TASK TO COMPLETE: Copy every line of the data that includes the string "continues".

------------------------------------------------

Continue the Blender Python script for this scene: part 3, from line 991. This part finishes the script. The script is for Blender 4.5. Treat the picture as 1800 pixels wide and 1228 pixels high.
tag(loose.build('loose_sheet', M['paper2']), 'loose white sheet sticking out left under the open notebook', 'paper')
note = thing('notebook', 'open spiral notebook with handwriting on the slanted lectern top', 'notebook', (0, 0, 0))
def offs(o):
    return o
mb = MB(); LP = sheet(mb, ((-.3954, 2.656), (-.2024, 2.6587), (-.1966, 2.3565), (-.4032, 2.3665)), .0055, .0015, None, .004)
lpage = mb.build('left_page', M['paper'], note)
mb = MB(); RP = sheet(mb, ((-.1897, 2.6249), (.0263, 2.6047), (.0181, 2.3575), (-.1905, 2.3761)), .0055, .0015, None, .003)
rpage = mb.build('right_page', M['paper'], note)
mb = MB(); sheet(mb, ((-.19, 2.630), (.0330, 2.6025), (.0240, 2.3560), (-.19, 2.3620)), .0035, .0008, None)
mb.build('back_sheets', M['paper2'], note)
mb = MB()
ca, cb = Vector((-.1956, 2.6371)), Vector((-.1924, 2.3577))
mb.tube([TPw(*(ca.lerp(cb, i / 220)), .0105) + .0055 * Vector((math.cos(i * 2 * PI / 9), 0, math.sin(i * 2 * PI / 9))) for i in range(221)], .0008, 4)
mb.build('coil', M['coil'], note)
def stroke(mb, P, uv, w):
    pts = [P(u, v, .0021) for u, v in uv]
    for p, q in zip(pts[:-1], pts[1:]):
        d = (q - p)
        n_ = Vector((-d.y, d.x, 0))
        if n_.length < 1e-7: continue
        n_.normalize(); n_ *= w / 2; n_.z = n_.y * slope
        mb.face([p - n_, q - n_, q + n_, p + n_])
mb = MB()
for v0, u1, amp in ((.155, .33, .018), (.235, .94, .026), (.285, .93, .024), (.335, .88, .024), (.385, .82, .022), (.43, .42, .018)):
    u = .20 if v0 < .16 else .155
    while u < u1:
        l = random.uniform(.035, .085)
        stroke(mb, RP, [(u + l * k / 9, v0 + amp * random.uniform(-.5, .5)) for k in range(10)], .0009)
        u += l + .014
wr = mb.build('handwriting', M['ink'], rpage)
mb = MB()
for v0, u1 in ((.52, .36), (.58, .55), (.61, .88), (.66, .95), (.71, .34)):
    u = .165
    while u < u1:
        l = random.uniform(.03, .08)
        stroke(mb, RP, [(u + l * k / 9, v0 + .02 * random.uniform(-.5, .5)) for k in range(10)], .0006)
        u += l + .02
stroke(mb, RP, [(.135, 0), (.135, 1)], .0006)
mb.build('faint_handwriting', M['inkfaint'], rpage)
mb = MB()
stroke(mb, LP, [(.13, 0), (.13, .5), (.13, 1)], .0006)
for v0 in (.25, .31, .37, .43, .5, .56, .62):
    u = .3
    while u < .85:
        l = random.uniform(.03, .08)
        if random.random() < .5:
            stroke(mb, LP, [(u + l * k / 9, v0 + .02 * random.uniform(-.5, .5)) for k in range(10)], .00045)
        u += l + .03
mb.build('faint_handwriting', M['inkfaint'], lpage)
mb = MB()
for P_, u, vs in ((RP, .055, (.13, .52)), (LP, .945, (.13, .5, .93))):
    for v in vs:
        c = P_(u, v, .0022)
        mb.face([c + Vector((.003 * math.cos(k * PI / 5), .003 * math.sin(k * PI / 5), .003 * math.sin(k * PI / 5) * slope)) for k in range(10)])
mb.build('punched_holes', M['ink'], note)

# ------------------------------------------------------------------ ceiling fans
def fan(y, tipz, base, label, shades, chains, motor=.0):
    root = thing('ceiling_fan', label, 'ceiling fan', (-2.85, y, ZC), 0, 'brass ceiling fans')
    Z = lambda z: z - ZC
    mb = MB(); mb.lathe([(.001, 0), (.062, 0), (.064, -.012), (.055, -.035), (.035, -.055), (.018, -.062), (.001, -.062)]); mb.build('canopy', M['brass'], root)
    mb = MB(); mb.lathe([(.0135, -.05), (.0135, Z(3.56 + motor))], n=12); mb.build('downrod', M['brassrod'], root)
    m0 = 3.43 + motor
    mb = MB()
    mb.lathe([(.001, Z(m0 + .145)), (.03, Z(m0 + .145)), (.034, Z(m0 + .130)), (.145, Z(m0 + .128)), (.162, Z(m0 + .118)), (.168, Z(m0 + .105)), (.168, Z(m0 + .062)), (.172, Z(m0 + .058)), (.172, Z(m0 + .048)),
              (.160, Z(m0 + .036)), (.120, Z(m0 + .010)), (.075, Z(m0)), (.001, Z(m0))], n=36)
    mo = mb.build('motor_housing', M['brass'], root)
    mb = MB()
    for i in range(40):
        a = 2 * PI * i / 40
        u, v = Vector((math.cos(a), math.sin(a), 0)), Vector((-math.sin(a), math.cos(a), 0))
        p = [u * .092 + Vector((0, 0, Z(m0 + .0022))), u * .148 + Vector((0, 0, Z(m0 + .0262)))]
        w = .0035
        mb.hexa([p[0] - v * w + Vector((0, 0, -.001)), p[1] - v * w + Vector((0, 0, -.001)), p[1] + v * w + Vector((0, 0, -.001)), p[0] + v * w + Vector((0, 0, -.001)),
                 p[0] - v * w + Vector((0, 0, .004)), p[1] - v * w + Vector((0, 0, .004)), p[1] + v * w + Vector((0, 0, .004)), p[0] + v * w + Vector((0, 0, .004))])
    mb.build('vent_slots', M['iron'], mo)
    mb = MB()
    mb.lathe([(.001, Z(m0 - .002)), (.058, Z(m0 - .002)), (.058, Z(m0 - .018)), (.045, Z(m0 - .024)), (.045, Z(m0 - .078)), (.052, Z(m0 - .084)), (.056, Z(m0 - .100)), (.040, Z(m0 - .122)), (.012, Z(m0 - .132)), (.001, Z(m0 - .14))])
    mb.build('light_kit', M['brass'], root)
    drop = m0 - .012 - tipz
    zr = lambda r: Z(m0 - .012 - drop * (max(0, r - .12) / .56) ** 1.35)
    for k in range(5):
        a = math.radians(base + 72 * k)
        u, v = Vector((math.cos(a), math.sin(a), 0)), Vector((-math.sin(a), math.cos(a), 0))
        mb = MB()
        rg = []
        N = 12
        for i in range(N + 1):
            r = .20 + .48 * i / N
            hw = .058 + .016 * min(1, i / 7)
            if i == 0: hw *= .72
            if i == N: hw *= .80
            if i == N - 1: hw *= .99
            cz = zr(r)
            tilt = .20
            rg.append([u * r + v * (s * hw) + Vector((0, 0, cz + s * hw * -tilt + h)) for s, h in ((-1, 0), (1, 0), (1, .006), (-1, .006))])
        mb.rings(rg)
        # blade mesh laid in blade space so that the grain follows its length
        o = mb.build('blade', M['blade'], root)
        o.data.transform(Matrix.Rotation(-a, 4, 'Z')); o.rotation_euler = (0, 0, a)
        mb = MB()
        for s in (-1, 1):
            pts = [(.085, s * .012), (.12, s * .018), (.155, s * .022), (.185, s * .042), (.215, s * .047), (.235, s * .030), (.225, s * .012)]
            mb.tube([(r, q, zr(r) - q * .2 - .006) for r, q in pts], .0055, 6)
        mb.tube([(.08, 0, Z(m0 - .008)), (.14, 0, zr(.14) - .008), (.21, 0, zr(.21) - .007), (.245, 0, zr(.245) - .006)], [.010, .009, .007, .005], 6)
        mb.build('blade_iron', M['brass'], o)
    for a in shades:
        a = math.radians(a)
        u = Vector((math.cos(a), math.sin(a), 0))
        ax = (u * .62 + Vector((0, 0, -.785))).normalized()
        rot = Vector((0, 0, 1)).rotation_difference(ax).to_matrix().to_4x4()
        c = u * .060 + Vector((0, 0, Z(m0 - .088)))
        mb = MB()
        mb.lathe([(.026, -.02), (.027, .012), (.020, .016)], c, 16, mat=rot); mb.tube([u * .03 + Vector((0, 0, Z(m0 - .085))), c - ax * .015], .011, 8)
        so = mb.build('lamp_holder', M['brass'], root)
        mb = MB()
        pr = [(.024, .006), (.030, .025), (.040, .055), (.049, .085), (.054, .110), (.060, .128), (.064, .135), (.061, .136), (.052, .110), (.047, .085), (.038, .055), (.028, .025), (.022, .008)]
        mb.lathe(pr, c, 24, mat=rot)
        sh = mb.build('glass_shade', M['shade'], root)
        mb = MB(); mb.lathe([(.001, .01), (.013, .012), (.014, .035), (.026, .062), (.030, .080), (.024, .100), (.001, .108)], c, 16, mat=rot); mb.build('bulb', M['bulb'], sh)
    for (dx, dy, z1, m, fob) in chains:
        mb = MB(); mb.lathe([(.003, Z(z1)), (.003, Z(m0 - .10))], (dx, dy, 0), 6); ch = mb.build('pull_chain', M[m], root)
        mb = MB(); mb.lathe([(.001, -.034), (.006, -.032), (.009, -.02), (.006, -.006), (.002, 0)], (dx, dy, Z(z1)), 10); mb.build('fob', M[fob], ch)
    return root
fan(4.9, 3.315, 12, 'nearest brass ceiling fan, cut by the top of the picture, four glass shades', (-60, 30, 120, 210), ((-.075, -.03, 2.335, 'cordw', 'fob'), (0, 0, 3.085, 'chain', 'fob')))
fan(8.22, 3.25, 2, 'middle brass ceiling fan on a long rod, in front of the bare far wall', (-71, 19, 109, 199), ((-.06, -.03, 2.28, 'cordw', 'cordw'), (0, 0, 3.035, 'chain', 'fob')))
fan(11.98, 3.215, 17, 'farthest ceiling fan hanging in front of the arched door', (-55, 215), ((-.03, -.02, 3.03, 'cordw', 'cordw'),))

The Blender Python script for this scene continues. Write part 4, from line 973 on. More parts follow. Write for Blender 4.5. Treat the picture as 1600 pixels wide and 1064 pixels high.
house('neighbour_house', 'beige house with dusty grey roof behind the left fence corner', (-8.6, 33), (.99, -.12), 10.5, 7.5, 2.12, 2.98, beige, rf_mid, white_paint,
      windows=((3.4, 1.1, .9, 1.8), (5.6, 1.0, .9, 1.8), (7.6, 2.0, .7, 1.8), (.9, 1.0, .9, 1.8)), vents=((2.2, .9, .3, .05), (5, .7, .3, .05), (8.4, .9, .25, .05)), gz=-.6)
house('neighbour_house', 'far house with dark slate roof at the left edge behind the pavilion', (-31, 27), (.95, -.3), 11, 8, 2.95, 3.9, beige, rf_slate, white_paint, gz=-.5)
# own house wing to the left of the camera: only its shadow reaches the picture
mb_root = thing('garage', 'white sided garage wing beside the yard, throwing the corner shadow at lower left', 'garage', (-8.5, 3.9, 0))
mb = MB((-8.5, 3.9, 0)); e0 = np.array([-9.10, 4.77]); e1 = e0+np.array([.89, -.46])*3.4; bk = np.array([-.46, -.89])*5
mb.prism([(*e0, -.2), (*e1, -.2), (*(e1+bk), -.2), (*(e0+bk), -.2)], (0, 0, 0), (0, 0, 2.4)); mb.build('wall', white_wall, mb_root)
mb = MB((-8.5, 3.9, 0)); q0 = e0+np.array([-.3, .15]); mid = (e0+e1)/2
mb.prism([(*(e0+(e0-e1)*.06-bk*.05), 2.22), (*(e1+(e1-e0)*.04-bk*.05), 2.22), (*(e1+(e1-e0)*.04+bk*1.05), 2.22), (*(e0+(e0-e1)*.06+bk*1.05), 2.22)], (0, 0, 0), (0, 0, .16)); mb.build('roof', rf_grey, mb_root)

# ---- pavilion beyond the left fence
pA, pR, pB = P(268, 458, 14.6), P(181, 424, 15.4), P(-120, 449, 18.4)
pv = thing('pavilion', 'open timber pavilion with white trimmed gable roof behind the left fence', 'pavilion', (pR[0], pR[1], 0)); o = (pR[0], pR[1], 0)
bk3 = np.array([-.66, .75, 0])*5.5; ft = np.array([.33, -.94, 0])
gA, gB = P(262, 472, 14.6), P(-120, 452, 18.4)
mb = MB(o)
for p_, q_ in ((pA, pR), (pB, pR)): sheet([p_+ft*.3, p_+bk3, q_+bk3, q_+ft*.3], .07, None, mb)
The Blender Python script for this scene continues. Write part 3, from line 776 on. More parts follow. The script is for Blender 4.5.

------------------------------------------------

TASK ANSWER:
The Blender Python script for this scene continues. Write part 4, from line 973 on. More parts follow. Write for Blender 4.5. Treat the picture as 1600 pixels wide and 1064 pixels high.
The Blender Python script for this scene continues. Write part 3, from line 776 on. More parts follow. The script is for Blender 4.5.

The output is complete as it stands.